Ellen: Blogs need not be marked 'unsafe' for the same reason the traditional press need not be marked 'unsafe', nor should peer-reviewed publications be marked 'safe'. In fact, you nailed it in your response: it's a case of "buyer beware."

As Dave suggests, blogs are simply another form of communication; the page is not static. It allows for affirmation, rebuttal, or opinion from readers. And, like the best 'proper' scientific forums, even the input of a respected scientist is formed by opinion or, sadly more often, one-upmanship.

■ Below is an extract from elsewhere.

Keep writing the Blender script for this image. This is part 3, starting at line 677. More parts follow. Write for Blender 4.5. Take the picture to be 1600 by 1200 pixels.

Anybody doing serious work should be following up on all links back to peer-reviewed publications, if they're even reading science-oriented blogs at all. Scientists are trained to be sceptical, right? Then the same applies online. Critical thinking is required to get the most out of any paper. Likewise for blogs, TV, newspapers, radio, word-of-mouth, etc, which are all mediums attempting to "bitesize" years of hard labour.

Joe Average might be reading to learn something of interest. It is generally quite clear which blogs are good quality and which are not, in the same way that tabloids don't appear as reputable as the broadsheets. The assumption that one is more accurate than the other is often incorrect, but it is, you'll agree, a decent heuristic to play by.

The idea is interesting. It should be as similar-to-commenting as possible, for example, you are logged in a service similar to cocomment.com. let us call it coreview.com for now.
coreview.com modifies the form in which you post a comment to a blog entry (in the same way as cocomment does) by adding the few fields that we decided are needed for the review: few fields about "how relevant this is" (scale 1-10), "how well written this is" (scale 1-10), "which scientific topics is this about" (insert up to 5 tag). Then the comment/review you write is automatically aggregated by coreview.com where the usual aggregations can be shown: "best post in last 24 hours", "best posts per topic", ...
One of the big problem I see is: "all the reviews are going to be very very very positive. there is no point for me to spend time writing a bad review of someone, especially if that person is an "authority" and especially if I do it with my commonly known pseudonym.
Anyway I'm very interested in the idea...

"all the reviews are going to be very very very positive. there is no point for me to spend time writing a bad review of someone, especially if that person is an "authority" and especially if I do it with my commonly known pseudonym.
Anyway I'm very interested in the idea...

I think the point is that non-authorities could nominate their own posts and have an opportunity to become seen as "authorities" -- the reviews would allow others to separate the whackos from unrecognized talent.